Au total, en 2023, 17 cyclones tropicaux nommés se sont formés dans le nord-ouest du Pacifique et dans le sud de la mer de Chine. Ce chiffre est inférieur à la moyenne, mais ces cyclones ont néanmoins eu des répercussions majeures et occasionné des précipitations record dans des pays tels que la Chine, le Japon, les Philippines et la République de Corée.
Dans le nord de l’océan Indien, la tempête cyclonique Mocha, extrêmement violente, a touché terre le 14 mai le long de la côte de Rakhine, au Myanmar, où elle a causé des destructions massives et 156 décès signalés.
Plusieurs épisodes de précipitations extrêmes ont eu lieu en 2023. En juin, juillet et août, plusieurs inondations et tempêtes ont fait plus de 600 morts en Inde, au Pakistan et au Népal.
Le 7 septembre, à la suite d’un typhon, le siège de l’Observatoire de Hong Kong a enregistré un total horaire de précipitations de 158,1 mm, soit le total le plus élevé depuis le début des relevés, en 1884. Plusieurs stations du Viet Nam ont observé des records de précipitations quotidiennes en octobre.
De fortes précipitations ont provoqué des inondations en Arabie saoudite et dans les Émirats arabes unis en novembre. Le Yémen a également connu de fortes précipitations, occasionnant des inondations généralisées.

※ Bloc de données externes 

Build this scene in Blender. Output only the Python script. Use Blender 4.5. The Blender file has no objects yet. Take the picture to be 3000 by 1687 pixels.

En août et début septembre, la partie extrême-orientale de la Fédération de Russie a subi des inondations catastrophiques. Il s’agit de l’une des plus grandes catastrophes de ces dernières décennies, qui a touché environ 40 000 hectares de terres rurales.
De nombreuses régions d’Asie ont connu des épisodes de chaleur extrême en 2023. Le Japon a vécu son été le plus chaud jamais observé. La Chine a enduré 14 épisodes de températures élevées en été. Ainsi, la température a dépassé les 40 °C dans environ 70 % des stations météorologiques du pays et des records de chaleur ont été battus dans 16 stations.
En Inde, les fortes vagues de chaleur d’avril et de juin ont entraîné environ 110 décès dus à des coups de chaleur. Une vague de chaleur intense et prolongée, assortie de températures record, a touché une grande partie de l’Asie du Sud-Est en avril et en mai, s’étendant du Bangladesh, à l’ouest, jusqu’à l’est de l’Inde, et du nord jusqu’au sud de la Chine.
Vue d’ensemble des phénomènes hydrométéorologiques dangereux et des catastrophes signalées en 2023 en Asie. Source: CESAP et base de données internationale EM DAT
Défis et opportunités
Selon les données de la liste de contrôle de l’OMM sur les services climatologiques, 82 % des Membres de la Région offrent des services de données à l’appui de la prévention des catastrophes.
Toutefois, moins de 50 % des SMHN de la Région fournissent actuellement des produits adaptés aux acteurs de la prévention des catastrophes.
Par conséquent, il est urgent de faire progresser ces efforts et de fournir un soutien et des services mieux adaptés aux stratégies et aux interventions visant à atténuer efficacement les risques croissants de catastrophe.